Quanto alle «minacce di una guerra che potrebbe abbattersi sulle popolazioni dell'Iraq» che ha definito «terra dei profeti» per cui non può essere confusa con Saddam Hussein, il Papa ha ricordato agli Stati Uniti che «da dodici anni quelle popolazioni sono sotto embargo». Ed ha affermato con forza - sostenendo le ragioni dell'Onu - che «la guerra non è mai una fatalità, ma è sempre una sconfitta dell'umanità». Occorre dare fiducia agli ispettori. Nel richiamare, quindi, tutti ad un «dialogo leale, alla solidarietà fra Stati, all'esercizio nobile della diplomazia», Giovanni Paolo II ha contestato, alludendo anche alla Corea del Nord, chi arriva, perfino, ad avere «fiducia nell'arma nucleare», come se Hiroshima e Nagasaki non avessero nulla insegnato, ammonendo che non si può prescindere dalla Carta dell'Organizzazione delle Nazioni Unite e dal diritto internazionale.

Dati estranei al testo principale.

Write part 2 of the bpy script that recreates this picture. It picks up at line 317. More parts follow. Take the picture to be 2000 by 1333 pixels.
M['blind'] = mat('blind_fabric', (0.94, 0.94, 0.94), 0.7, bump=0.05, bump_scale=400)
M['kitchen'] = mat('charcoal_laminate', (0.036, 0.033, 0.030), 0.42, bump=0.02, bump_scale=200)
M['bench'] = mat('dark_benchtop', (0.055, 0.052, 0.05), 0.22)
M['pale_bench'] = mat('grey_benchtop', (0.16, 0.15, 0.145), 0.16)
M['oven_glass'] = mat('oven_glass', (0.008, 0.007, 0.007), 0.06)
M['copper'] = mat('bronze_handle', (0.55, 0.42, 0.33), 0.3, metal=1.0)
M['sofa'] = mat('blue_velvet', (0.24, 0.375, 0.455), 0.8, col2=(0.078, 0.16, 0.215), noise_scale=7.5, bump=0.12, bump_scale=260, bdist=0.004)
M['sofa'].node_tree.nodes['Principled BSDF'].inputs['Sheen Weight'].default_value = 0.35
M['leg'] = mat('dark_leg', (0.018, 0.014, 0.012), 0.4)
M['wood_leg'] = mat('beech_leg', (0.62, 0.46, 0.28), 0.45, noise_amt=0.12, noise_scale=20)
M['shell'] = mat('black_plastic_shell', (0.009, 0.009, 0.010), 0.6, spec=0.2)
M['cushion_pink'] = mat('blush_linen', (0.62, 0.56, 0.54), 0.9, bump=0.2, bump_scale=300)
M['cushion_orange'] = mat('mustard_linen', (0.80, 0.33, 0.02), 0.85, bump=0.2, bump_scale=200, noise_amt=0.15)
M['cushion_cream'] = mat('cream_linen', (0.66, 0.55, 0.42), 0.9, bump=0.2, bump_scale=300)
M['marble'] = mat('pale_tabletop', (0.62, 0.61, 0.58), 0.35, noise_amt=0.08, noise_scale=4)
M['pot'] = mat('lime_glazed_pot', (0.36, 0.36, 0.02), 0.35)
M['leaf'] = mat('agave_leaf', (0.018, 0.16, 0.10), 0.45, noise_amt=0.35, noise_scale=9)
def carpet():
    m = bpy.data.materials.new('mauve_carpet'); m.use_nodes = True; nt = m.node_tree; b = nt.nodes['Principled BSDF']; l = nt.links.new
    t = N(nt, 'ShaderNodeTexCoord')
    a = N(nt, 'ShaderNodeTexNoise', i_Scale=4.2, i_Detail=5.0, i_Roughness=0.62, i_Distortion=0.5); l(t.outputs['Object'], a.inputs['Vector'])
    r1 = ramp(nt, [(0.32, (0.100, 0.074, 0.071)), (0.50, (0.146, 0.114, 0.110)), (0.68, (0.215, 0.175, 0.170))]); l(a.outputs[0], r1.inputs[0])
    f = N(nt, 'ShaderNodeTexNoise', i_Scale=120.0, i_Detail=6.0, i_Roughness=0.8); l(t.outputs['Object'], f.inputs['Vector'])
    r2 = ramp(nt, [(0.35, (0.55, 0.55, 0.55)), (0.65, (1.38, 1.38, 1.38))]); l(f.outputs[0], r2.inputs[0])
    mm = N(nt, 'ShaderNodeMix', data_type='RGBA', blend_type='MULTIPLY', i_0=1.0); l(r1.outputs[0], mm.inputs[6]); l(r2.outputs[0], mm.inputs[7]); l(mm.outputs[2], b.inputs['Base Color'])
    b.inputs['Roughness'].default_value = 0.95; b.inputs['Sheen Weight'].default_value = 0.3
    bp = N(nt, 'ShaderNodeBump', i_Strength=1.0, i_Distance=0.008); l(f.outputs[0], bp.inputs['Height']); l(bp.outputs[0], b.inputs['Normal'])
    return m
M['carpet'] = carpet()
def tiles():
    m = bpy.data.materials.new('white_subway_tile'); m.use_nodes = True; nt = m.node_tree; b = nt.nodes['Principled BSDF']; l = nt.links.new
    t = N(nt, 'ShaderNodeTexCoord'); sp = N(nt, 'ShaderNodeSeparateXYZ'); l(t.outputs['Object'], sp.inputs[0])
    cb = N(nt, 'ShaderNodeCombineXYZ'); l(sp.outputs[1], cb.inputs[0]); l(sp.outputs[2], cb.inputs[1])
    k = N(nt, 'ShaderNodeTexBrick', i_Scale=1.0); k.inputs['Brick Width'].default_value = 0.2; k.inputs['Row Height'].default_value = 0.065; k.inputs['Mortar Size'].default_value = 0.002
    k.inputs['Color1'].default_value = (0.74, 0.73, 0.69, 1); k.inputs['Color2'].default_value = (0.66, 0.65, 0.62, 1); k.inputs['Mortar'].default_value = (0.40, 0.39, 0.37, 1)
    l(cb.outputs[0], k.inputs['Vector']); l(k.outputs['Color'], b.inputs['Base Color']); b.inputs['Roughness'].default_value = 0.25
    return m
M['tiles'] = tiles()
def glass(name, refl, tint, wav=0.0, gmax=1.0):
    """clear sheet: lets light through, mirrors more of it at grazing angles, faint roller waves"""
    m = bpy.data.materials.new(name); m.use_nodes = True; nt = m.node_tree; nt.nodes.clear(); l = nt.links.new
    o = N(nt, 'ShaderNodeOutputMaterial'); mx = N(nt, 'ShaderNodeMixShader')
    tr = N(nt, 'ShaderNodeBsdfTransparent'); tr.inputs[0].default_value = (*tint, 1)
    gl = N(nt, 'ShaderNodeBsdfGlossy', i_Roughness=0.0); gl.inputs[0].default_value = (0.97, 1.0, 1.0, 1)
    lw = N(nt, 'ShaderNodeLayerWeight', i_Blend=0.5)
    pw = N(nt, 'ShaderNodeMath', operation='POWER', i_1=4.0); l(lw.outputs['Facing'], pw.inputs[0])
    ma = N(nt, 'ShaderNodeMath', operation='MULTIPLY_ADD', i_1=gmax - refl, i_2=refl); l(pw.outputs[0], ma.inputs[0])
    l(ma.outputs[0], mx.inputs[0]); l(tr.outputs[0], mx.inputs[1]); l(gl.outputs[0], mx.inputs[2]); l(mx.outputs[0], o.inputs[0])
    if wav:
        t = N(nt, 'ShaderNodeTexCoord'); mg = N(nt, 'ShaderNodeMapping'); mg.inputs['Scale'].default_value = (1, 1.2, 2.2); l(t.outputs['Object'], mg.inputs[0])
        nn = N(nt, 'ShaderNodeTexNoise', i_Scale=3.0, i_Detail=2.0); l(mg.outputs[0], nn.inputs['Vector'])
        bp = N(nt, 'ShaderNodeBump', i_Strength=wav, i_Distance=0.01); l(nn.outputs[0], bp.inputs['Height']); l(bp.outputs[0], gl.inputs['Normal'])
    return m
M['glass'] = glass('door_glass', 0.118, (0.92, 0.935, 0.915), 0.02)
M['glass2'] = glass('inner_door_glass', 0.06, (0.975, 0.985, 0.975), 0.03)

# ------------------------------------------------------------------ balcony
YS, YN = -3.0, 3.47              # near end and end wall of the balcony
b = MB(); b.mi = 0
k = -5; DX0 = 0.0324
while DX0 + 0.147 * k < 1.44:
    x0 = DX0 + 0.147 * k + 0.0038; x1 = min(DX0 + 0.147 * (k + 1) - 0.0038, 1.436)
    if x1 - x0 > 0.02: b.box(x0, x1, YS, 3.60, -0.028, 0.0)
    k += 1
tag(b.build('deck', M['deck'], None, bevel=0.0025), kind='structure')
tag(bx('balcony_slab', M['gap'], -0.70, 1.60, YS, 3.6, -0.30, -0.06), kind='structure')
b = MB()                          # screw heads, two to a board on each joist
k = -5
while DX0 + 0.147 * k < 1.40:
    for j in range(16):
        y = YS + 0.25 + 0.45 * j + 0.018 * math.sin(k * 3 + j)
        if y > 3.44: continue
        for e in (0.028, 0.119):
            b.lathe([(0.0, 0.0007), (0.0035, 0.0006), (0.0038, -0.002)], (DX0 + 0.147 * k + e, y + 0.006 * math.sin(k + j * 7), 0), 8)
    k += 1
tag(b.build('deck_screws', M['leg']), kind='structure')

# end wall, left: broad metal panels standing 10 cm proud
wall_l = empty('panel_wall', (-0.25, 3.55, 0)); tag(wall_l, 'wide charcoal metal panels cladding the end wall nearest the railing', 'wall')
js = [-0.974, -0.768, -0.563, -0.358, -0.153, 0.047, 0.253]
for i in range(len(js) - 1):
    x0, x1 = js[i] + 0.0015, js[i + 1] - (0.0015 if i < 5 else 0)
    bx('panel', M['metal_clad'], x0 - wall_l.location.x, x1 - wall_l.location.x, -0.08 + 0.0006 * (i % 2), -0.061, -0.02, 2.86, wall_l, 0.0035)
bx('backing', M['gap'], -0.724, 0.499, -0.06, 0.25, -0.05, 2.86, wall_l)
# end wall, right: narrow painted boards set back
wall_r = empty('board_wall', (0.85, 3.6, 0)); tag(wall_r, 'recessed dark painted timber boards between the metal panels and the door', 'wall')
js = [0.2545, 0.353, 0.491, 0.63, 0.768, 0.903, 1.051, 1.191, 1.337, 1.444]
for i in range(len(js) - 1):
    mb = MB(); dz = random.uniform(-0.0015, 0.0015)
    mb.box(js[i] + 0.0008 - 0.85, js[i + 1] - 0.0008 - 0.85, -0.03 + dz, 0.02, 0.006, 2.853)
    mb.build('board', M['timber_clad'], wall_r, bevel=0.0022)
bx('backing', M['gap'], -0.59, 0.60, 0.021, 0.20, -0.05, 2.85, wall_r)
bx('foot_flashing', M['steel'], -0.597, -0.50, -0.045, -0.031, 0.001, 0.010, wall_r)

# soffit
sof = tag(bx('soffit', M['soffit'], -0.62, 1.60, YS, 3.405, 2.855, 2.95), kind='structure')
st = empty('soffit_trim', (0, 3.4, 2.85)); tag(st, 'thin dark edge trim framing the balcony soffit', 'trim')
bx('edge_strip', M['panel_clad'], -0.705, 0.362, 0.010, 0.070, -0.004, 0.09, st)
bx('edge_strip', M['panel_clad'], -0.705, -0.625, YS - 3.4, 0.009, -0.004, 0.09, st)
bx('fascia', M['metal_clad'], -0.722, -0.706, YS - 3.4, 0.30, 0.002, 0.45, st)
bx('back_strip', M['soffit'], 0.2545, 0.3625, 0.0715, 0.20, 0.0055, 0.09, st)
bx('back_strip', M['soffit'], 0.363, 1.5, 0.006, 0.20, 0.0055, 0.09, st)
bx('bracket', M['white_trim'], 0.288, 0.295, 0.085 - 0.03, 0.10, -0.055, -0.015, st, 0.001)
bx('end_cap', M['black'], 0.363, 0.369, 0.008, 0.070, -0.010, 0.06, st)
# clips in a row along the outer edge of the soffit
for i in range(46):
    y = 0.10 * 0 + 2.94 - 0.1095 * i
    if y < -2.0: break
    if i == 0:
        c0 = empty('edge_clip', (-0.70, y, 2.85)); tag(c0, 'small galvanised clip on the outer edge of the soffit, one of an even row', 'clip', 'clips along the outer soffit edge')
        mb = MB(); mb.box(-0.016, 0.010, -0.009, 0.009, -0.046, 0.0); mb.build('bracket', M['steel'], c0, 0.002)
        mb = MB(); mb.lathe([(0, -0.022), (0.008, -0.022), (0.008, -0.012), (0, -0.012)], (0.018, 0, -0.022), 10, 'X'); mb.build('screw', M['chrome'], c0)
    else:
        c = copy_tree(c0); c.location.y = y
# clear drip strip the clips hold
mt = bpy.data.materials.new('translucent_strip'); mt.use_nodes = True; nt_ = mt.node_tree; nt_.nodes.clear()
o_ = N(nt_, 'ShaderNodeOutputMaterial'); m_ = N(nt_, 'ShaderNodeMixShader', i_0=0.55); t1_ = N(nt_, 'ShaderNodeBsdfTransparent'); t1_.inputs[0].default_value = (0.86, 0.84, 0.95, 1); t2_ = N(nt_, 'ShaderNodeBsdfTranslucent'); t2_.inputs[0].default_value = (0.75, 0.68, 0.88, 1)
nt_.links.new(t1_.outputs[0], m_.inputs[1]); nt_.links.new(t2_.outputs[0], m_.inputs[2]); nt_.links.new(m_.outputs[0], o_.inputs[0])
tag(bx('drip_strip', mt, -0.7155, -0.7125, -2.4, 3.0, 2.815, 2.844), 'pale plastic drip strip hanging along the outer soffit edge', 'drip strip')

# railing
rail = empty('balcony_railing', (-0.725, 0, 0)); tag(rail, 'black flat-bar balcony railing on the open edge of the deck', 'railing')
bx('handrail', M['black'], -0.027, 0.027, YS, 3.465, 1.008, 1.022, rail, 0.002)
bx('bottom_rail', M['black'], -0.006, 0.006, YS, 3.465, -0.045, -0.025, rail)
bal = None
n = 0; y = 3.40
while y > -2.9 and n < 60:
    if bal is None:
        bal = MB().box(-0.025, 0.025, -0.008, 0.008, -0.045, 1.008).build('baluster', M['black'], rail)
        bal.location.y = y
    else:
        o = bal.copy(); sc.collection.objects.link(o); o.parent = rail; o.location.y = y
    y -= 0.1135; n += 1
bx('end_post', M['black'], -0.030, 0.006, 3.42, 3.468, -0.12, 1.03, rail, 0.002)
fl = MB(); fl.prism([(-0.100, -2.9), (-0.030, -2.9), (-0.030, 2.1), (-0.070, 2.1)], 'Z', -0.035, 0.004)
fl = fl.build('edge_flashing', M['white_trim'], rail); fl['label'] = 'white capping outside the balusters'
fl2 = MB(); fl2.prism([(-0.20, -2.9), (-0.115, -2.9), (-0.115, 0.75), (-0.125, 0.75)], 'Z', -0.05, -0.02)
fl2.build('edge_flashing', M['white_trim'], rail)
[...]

Il Papa ha quindi portato ad esempio l'Europa, che ha saputo abbattere i muri senza spargimento di sangue ed ora sta realizzando pacificamente il suo allargamento ad est. A tale proposito si è augurato che la nuova Carta costituzionale europea non dimentichi le origini cristiane del continente. Anche in Africa, travagliata da tanti conflitti, l'Angola, il Burundi, il Congo (ex Zaire) hanno intrapreso un cammino di dialogo e di pace. E con lo stesso metodo vanno risolte altre crisi come quelle dell'Argentina, della Colombia, del Venezuela. È dunque possibile cambiare il corso degli eventi se prevale la reciproca fiducia e ci si impegna a «servire il bene comune». Un Papa, quindi, deciso a fermare la guerra pronto a compiere gesti ancora più clamorosi. Nel 1991, scrisse a Bush senior, a Saddam e a Gorbaciov, ma non evitò la guerra. Ora, però, la situazione internazionale è divenuta più allarmante per cui si appella anche alla coscienza dei popoli per la pace.